I have a mechanical switch also, but it is connected to the outboard lights only through the turn signal switch. I left the hydraulic switch connected to the trunk stoplight. This way I get three stop lights and my turn signals.

I must warn also, that a hydraulic switch can leak and cause loss of brakes. Years ago as I was parking my 49 DeSoto behind my 60 Olds, the bakelite end popped out of the switch, the pedal went to the floor and I bumped into my own car! I had just driven 14 miles home from work and almost made it.

Posted

Well I bought the swithc Shel posted, but I can't see how to mount it to make it work. It is a normally open switch. My brake pedal only moves about an inch and a half, which translates to less than 1/2 inch on the pushrod at the mc. My pedal travel isn't enough to allow the NAPA switch to move far enough to egage or disengage the lever far enough to activate the switch. So I guess I will call a couple of the local repair shops to see if they can replace the hydraulic one. I do ot have a tool which will fit over the switch to remove it and I do ot wat to tear up my brake lines and have to got though a brake bleeding procedure it the lines get screwed up.
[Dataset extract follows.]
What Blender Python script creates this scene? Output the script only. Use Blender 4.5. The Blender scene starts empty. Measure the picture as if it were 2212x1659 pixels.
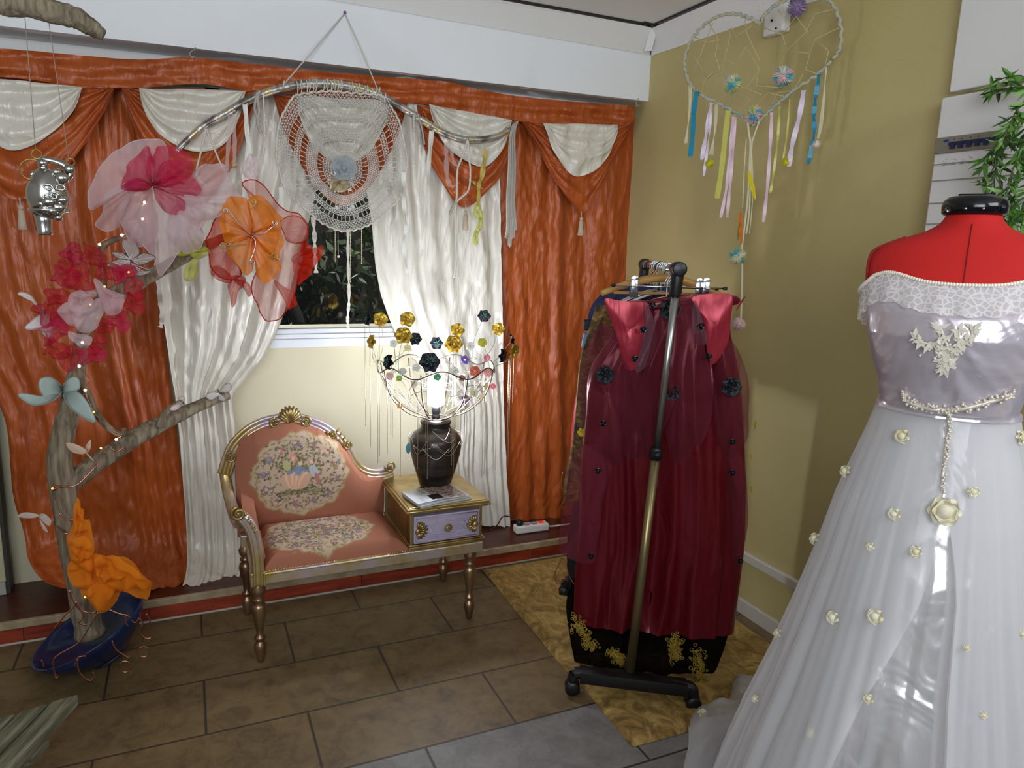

Shel take a look at you sl 130, Maybe you can figure out how to mount it but the lever is not adjustable so it needs to be mounted just so to get the pedal to move it throug its sweet spot.

Posted

Greg a 12pt socket of the proper size should pull that old hydraulic switch right out.

Posted

Greg,

I don't know if it will work for you but on my '41 I mounted the mechanical switch on the engine side of the floor board next to the brake pedal arm near where it goes through the floor so that when the brake pedal is at rest the arm keeps the switch in the normally open position. When I step on the brake pedal and move the brake pedal arm away from the floor the switch is released and the circuit is closed turning on the brake lights. Does not require much travel to close the circuit.

Jim Yergin

Posted

this switch has a lot of movement in a non adjustable arm. there is no way to mount it so there is enough movement from the pedal travel. I just got a hydraulic (made in Mexico) Either I will give another shot at removing the old on or take it in to have it done.

Easier these days to write a check that crawl under the car..............

Posted

Greg on my p15 I'm pretty sure I did it from under the hood. Its not right at the MC

Posted

Ed, I just got it. However, my 31/32nths socket was missing. 15/16's to small, 1 inch too big. A piece of aluminized tape made enough of a difference to get the old one out and the new one in with only three drops of Brake fluid going missing.

Lights are noticably brighter also. So for you folks with dim brake lights, you might wanna deal with that old hydraulic switch. I guess if there is enough crud in there to keep it from working, ay build up probably raises the resistance enough to effect the brightness.

Posted

I recently replaced a brake switch with one that I got from speedway. It is made by painless and does have a different set of pins but for $14.00 it comes with a adapter with slip connectors. Wires look to be more in the 12 volt size but no problems with the switch see below links

http://images.speedwaymotors.com/RS/SR/Alternative/91031305~1_L.jpg

http://www.speedwaymotors.com/Pressure-Brake-Switch,1971.html

Posted

I drilled a hole in the arm and put a thin 1 1/2 lon screw through it. though that mught help the positioning some, Might work in another application.

Posted

If you look at the Watson's switch that arm is adjustable. That was the only way I could get it to work on my car. It was a tight fit and once I got it mounted where it would work, I made the adjustment on the lever and as soon as I push down on the brake pedal the lights light up.